**PROBLEM DESCRIPTION**:
Please, without the pictures, retype exactly the lines from the start of the material through the line that holds "R = math.radians".

**RECORDED INFORMATION**:
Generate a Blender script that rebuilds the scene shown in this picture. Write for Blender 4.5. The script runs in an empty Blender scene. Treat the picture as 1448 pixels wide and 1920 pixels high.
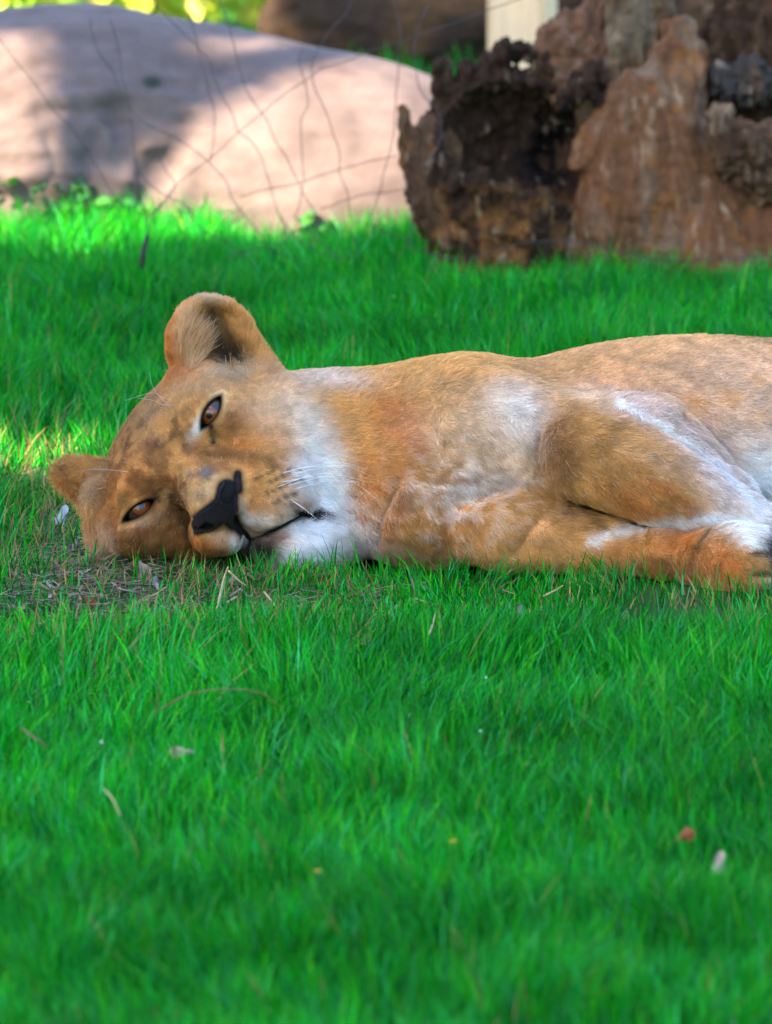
import bpy, math, random
import numpy as np
from mathutils import Vector, Matrix

rng = np.random.default_rng(7)
random.seed(7)
scene = bpy.context.scene
COL = scene.collection
R = math.radians

# ------------------------------------------------------------------ camera
PITCH = R(10.0)
FOCUS = 9.0
V_R = np.array([1.0, 0.0, 0.0])
V_F = np.array([0.0, math.cos(PITCH), -math.sin(PITCH)])
V_U = np.array([0.0, math.sin(PITCH), math.cos(PITCH)])
P_F = np.array([0.0, 0.0, 0.0657])
P_C = P_F - FOCUS * V_F
cam = bpy.data.cameras.new('camera')
cam_o = bpy.data.objects.new('camera', cam)
COL.objects.link(cam_o)
cam_o.location = P_C
cam_o.rotation_euler = (R(80.0), 0, 0)
cam.sensor_fit = 'HORIZONTAL'
cam.sensor_width = 15.8
cam.lens = 15.8 * FOCUS / (1448 / 1500)
cam.clip_start, cam.clip_end = 0.1, 2000
cam.dof.use_dof = True
cam.dof.focus_distance = 8.9
cam.dof.aperture_fstop = 4.6
scene.camera = cam_o

# ------------------------------------------------------------------ light
SUN_DIR = np.array([-0.62, -0.42, 0.66]); SUN_DIR /= np.linalg.norm(SUN_DIR)
SUN_EL = math.asin(SUN_DIR[2])
world = bpy.data.worlds.new('World'); scene.world = world
world.use_nodes = True
nt = world.node_tree
sky = nt.nodes.new('ShaderNodeTexSky')
sky.sky_type = 'NISHITA'; sky.sun_disc = False
sky.sun_elevation = SUN_EL
sky.sun_rotation = math.atan2(SUN_DIR[0], SUN_DIR[1])
bg = nt.nodes['Background']
nt.links.new(sky.outputs[0], bg.inputs[0])
bg.inputs[1].default_value = 0.15
sun = bpy.data.lights.new('sun', 'SUN')
sun.energy = 5.0; sun.angle = R(0.53); sun.color = (1.0, 0.80, 0.56)
sun_o = bpy.data.objects.new('sun', sun); COL.objects.link(sun_o)
sun_o.location = SUN_DIR * 20
sun_o.rotation_euler = Vector(SUN_DIR).to_track_quat('Z', 'Y').to_euler()
scene.view_settings.view_transform = 'Standard'
scene.view_settings.look = 'None'
scene.view_settings.gamma = 1.0
scene.view_settings.use_curve_mapping = False
scene.view_settings.exposure = 2.8
scene.render.engine = 'CYCLES'
scene.cycles.use_denoising = True
scene.cycles.use_adaptive_sampling = False
scene.cycles.max_bounces = 8
scene.cycles.transparent_max_bounces = 8
try:
    scene.cycles_curves.shape = 'RIBBONS'
    scene.cycles_curves.subdivisions = 2
except Exception:
    pass

# ------------------------------------------------------------------ helpers
def srgb(r, g, b):
    def f(c):
        c = c / 255.0
        return c / 12.92 if c <= 0.04045 else ((c + 0.055) / 1.055) ** 2.4
    return np.array([f(r), f(g), f(b)])

class Frame:
    """A modelling space at a distance from the viewer: x right, y down, d towards the viewer, n units per metre."""
    def __init__(self, dist):
        self.dist = dist
        self.s = 1500.0 * FOCUS / dist
        self.o = P_C + dist * V_F
    def w(self, p):
        p = np.asarray(p, float)
        x, y, d = p[..., 0] - 724, 960 - p[..., 1], p[..., 2]
        return self.o + (x[..., None] * V_R + y[..., None] * V_U - d[..., None] * V_F) / self.s
    def v(self, q):
        q = np.asarray(q, float)
        return q[..., 0:1] * V_R - q[..., 1:2] * V_U - q[..., 2:3] * V_F
    def inv(self, wp):
        q = (np.asarray(wp) - self.o) * self.s
        return np.stack([q @ V_R + 724, 960 - q @ V_U, -(q @ V_F)], -1)

def pixel_of(wp):
    q = np.asarray(wp) - P_C
    z = q @ V_F
    k = 1500.0 * FOCUS / z
    return np.stack([724 + (q @ V_R) * k, 960 - (q @ V_U) * k], -1)

def ground_at(px, py, z=0.0):
    """Point of the ground under a line of sight."""
    d = V_F + ((px - 724) * V_R + (960 - py) * V_U) / (1500.0 * FOCUS)
    t = (z - P_C[2]) / d[2]
    return P_C + t * d

def _h(ix, iy, iz, seed):
    n = (ix.astype(np.int64) * 374761393 + iy.astype(np.int64) * 668265263 + iz.astype(np.int64) * 2147483647 + seed * 1274126177) & 0xffffffff
    n = ((n ^ (n >> 13)) * 1274126177) & 0xffffffff
    n = ((n ^ (n >> 15)) * 2246822519) & 0xffffffff
    return ((n ^ (n >> 16)) & 0xffff).astype(np.float32) / 32767.5 - 1.0

def noise(p, scale, seed=0):
    q = np.asarray(p, np.float32) / scale + 100.0
    i = np.floor(q).astype(np.int64)
    f = (q - i).astype(np.float32)
    f = f * f * (3 - 2 * f)
    out = 0
    for dx in (0, 1):
        wx = f[:, 0] if dx else 1 - f[:, 0]
        for dy in (0, 1):
            wy = f[:, 1] if dy else 1 - f[:, 1]
            for dz in (0, 1):
                wz = f[:, 2] if dz else 1 - f[:, 2]
                out = out + wx * wy * wz * _h(i[:, 0] + dx, i[:, 1] + dy, i[:, 2] + dz, seed)
    return out

def fbm(p, scale, octaves=4, seed=0, gain=0.5):
    out, a, t = 0, 1.0, 0
    for k in range(octaves):
        out = out + a * noise(p, scale / 2 ** k, seed + k * 17)
        t += a; a *= gain
    return out / t

def worley(p, scale, seed=0):
    q = np.asarray(p, np.float32) / scale + 50.0
    i = np.floor(q).astype(np.int64)
    f1 = np.full(len(q), 9.0, np.float32); f2 = f1.copy()
    for dx in (-1, 0, 1):
        for dy in (-1, 0, 1):
            for dz in (-1, 0, 1):
                c = [i[:, 0] + dx, i[:, 1] + dy, i[:, 2] + dz]
                pt = [c[k] + 0.5 + 0.45 * _h(c[0], c[1], c[2], seed + k) for k in range(3)]
                d = np.sqrt(sum((q[:, k] - pt[k]) ** 2 for k in range(3))).astype(np.float32)
                f2 = np.minimum(f2, np.maximum(f1, d)); f1 = np.minimum(f1, d)
    return f1, f2

def ridged(p, scale, octaves=4, seed=0):
    out, a, t = 0, 1.0, 0
    for k in range(octaves):
        out = out + a * (1 - 2 * np.abs(noise(p, scale / 2 ** k, seed + k * 13)))
        t += a; a *= 0.5
    return out / t

# signed distances (vectorised)
def ell(p, c, r, M=None):
    q = p - np.asarray(c, np.float32)
    if M is not None:
        q = q @ np.asarray(M, np.float32).T
    r = np.asarray(r, np.float32)
    a = q / r
    k0 = np.sqrt((a * a).sum(1)) + 1e-6
    b = a / r
    k1 = np.sqrt((b * b).sum(1)) + 1e-9
    return k0 * (k0 - 1) / k1

def cap(p, a, b, ra, rb):
    a = np.asarray(a, np.float32); b = np.asarray(b, np.float32)
    d = b - a
    q = p - a
    t = np.clip((q @ d) / (d @ d), 0, 1)
    e = q - t[:, None] * d
    return np.sqrt((e * e).sum(1)) - (ra + (rb - ra) * t)

def smin(a, b, k):
    h = np.maximum(k - np.abs(a - b), 0) / k
    return np.minimum(a, b) - h * h * k * 0.25

def smax(a, b, k):
    return -smin(-a, -b, k)

def chain(p, pts, k=12):
    out = None
    for (a, ra), (b, rb) in zip(pts[:-1], pts[1:]):
        d = cap(p, a, b, ra, rb)
        out = d if out is None else np.minimum(out, d)
    return out

def rot_axes(v):
    """orthonormal rows"""
    return np.array([np.asarray(x, float) / np.linalg.norm(x) for x in v])

def mesh_sdf(f, ax, block=8, margin=1.6):
    """Surface nets of f over the rectilinear grid ax = (xs, ys, zs). Returns verts, quads."""
    xs, ys, zs = [np.asarray(a, np.float32) for a in ax]
    nx, ny, nz = len(xs), len(ys), len(zs)
    F = np.empty((nx, ny, nz), np.float32)
    bx, by, bz = [np.arange(0, n, block) for n in (nx, ny, nz)]
    cx, cy, cz = [a[np.minimum(b + block // 2, len(a) - 1)] for a, b in ((xs, bx), (ys, by), (zs, bz))]
    G = np.stack(np.meshgrid(cx, cy, cz, indexing='ij'), -1).reshape(-1, 3)
    c = f(G).reshape(len(bx), len(by), len(bz))
    F[:] = np.repeat(np.repeat(np.repeat(c, block, 0), block, 1), block, 2)[:nx, :ny, :nz]
    hx = np.gradient(xs)[np.minimum(bx + block // 2, nx - 1)] * block
    hy = np.gradient(ys)[np.minimum(by + block // 2, ny - 1)] * block
    hz = np.gradient(zs)[np.minimum(bz + block // 2, nz - 1)] * block
    diag = 0.5 * np.sqrt(hx[:, None, None] ** 2 + hy[None, :, None] ** 2 + hz[None, None, :] ** 2)
    act = np.abs(c) < diag * margin
    A = np.repeat(np.repeat(np.repeat(act, block, 0), block, 1), block, 2)[:nx, :ny, :nz]
    idx = np.nonzero(A)
    n = len(idx[0])
    for s in range(0, n, 400000):
        e = min(n, s + 400000)
        pts = np.stack([xs[idx[0][s:e]], ys[idx[1][s:e]], zs[idx[2][s:e]]], -1)
        F[idx[0][s:e], idx[1][s:e], idx[2][s:e]] = f(pts)
    I = F < 0
    cnt = np.zeros((nx - 1, ny - 1, nz - 1), np.int8)
    for dx in (0, 1):
        for dy in (0, 1):
            for dz in (0, 1):
                cnt += I[dx:nx - 1 + dx, dy:ny - 1 + dy, dz:nz - 1 + dz]
    act = (cnt > 0) & (cnt < 8)
    ci = np.nonzero(act)
    nv = len(ci[0])
    vid = np.full(act.shape, -1, np.int32)
    vid[ci] = np.arange(nv)
    acc = np.zeros((nv, 3), np.float32); w = np.zeros(nv, np.float32)
    corners = [(a, b, d) for a in (0, 1) for b in (0, 1) for d in (0, 1)]
    val = {k: F[ci[0] + k[0], ci[1] + k[1], ci[2] + k[2]] for k in corners}
    pos = {k: np.stack([xs[ci[0] + k[0]], ys[ci[1] + k[1]], zs[ci[2] + k[2]]], -1) for k in corners}
    for i, k in enumerate(corners):
        for axis in range(3):
            if k[axis] == 0:
                k2 = tuple(1 if j == axis else k[j] for j in range(3))
                a, b = val[k], val[k2]
                m = (a < 0) != (b < 0)
                t = np.where(m, a / np.where(m, a - b, 1), 0)
                acc += np.where(m[:, None], pos[k] + t[:, None] * (pos[k2] - pos[k]), 0)
                w += m
    V = acc / w[:, None]
    quads = []
    for axis in range(3):
        o1, o2 = [(1, 2), (2, 0), (0, 1)][axis]
        sl0 = [slice(None)] * 3; sl1 = [slice(None)] * 3
        sl0[axis] = slice(0, -1); sl1[axis] = slice(1, None)
        s0 = I[tuple(sl0)]; s1 = I[tuple(sl1)]
        ch = s0 != s1
        for o in (o1, o2):
            m = [slice(None)] * 3; m[o] = slice(1, -1)
            pass
        e = np.nonzero(ch)
        e = [a.copy() for a in e]
        ok = (e[o1] > 0) & (e[o2] > 0) & (e[o1] < I.shape[o1] - 1) & (e[o2] < I.shape[o2] - 1)
        e = [a[ok] for a in e]
        def cell(d1, d2):
            q = list(e); q[o1] = e[o1] - d1; q[o2] = e[o2] - d2
            return vid[q[0], q[1], q[2]]
        q = np.stack([cell(1, 1), cell(0, 1), cell(0, 0), cell(1, 0)], -1)
        flip = s1[e[0], e[1], e[2]]
        q[flip] = q[flip][:, ::-1]
        quads.append(q)
    Q = np.concatenate(quads)
    Q = Q[(Q >= 0).all(1)]
    return V.astype(np.float64), Q

def smooth_verts(V, Q, it=1, lam=0.5):
    E = np.concatenate([Q[:, [0, 1]], Q[:, [1, 2]], Q[:, [2, 3]], Q[:, [3, 0]]])
    for _ in range(it):
        acc = np.zeros_like(V); n = np.zeros(len(V))
        for a, b in ((0, 1), (1, 0)):
            for k in range(3):
                acc[:, k] += np.bincount(E[:, a], V[E[:, b], k], len(V))
            n += np.bincount(E[:, a], minlength=len(V))
        n[n == 0] = 1
        V = V + lam * (acc / n[:, None] - V)
    return V

def vert_normals(V, Q):
    d1 = V[Q[:, 2]] - V[Q[:, 0]]; d2 = V[Q[:, 3]] - V[Q[:, 1]]
    fn = np.cross(d1, d2)
    N = np.zeros_like(V)
    for j in range(4):
        for k in range(3):
            N[:, k] += np.bincount(Q[:, j], fn[:, k], len(V))
    return N / (np.linalg.norm(N, axis=1, keepdims=True) + 1e-12)

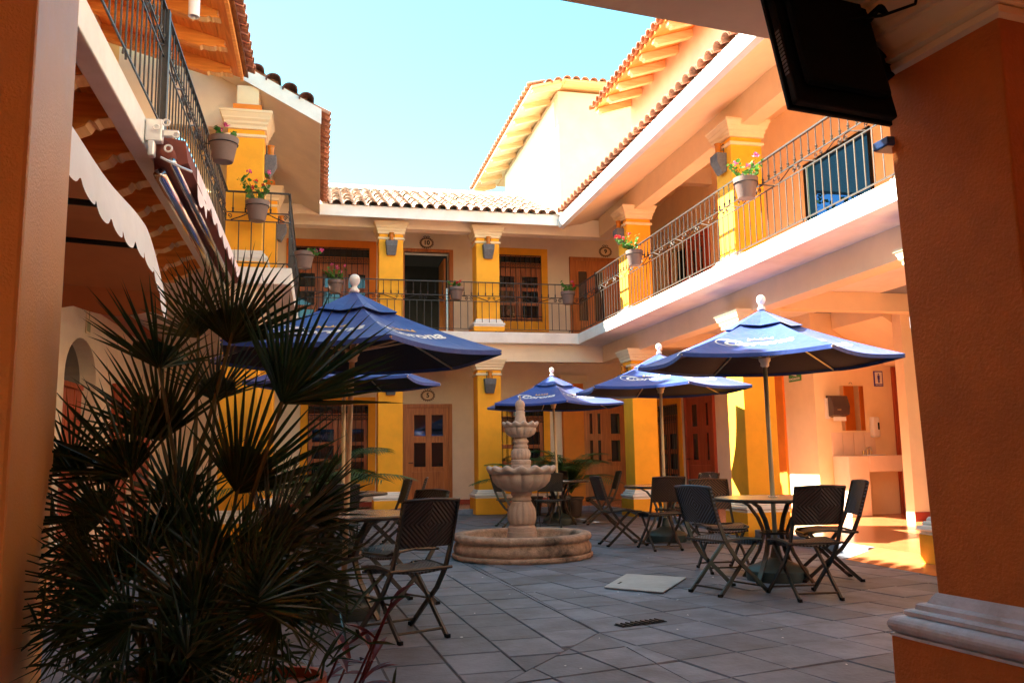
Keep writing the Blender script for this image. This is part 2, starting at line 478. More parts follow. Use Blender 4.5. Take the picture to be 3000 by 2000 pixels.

**SOLUTION TO THIS EXERCISE**:
Generate a Blender script that rebuilds the scene shown in this picture. Write for Blender 4.5. The script runs in an empty Blender scene. Treat the picture as 1448 pixels wide and 1920 pixels high.
import bpy, math, random
import numpy as np
from mathutils import Vector, Matrix

rng = np.random.default_rng(7)
random.seed(7)
scene = bpy.context.scene
COL = scene.collection
R = math.radians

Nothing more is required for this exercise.